Feb 16, 2024 - News

How insurance is impacting San Diego's HOAs

Estimated number of HOAs, condominiums and cooperatives with fees, 2023
Data: Foundation for Community Association Research; Map: Alice Feng/Axios

More than 14.4 million Californians live in housing associations, making those fees an important piece of San Diego's expensive housing market.

Why it matters: Homebuyers looking at condos or townhomes for their lower prices might not realize HOA dues can cost thousands annually and can escalate over time, Axios' Sami Sparber writes.

Between the lines: HOA fees cover communal things like maintenance, landscaping, pools, gyms and other amenities. Associations also often insure buildings and homes' exteriors.

  • In San Diego, fees can range from under $100 for detached homes in suburban neighborhoods to more than $1,000 per month at luxury downtown condos.

Zoom in: As hundreds of thousands of San Diego County properties face higher insurance premiums because of extreme weather threats, HOA fees are going up, local real estate broker Spencer Lugash explained.

  • Some insurers have also abandoned California, forcing associations to seek new, potentially more expensive policies for their buildings and developments.
  • Plus, HOA boards need to keep up with inflation and rising costs of labor.
  • That cost burden falls on the homeowner, who may face sudden, drastic increases in housing costs.

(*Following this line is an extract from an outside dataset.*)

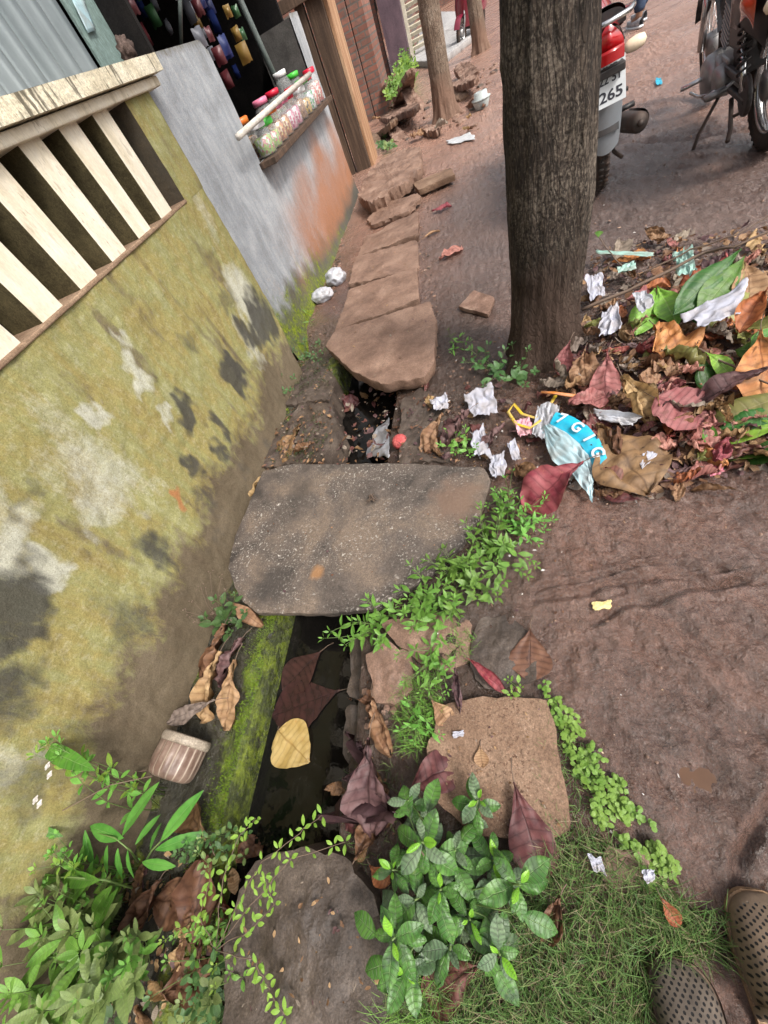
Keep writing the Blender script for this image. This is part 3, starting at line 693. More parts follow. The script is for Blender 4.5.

What they're saying: "It can quickly turn into something you can no longer afford," Lugash said.

  • Yes, but: HOA boards can only increase dues annually and can't exceed 20% without membership approval, with some exceptions, per California law.

Be smart: Condo buyers should pay close attention to the building's age, condition, location and finances, Clare Trapasso with Realtor.com told Axios.

  • "If they're buying [in] an older building that doesn't have much in its reserve fund to pay for emergencies, and the building floods frequently or the elevator gives out, then each individual condo owner may see their monthly HOA fees go up," says Trapasso, the company's executive news editor.

What's next: If dues change, the association board should report that in the community newsletter, website, notices or meetings, according to Thomas M. Skiba, CEO of the Community Associations Institute.

  • Typically, condo fees don't go down unless a special assessment — extra fees charged under unforeseen circumstances — ends, or the building gets an influx of cash, Trapasso says.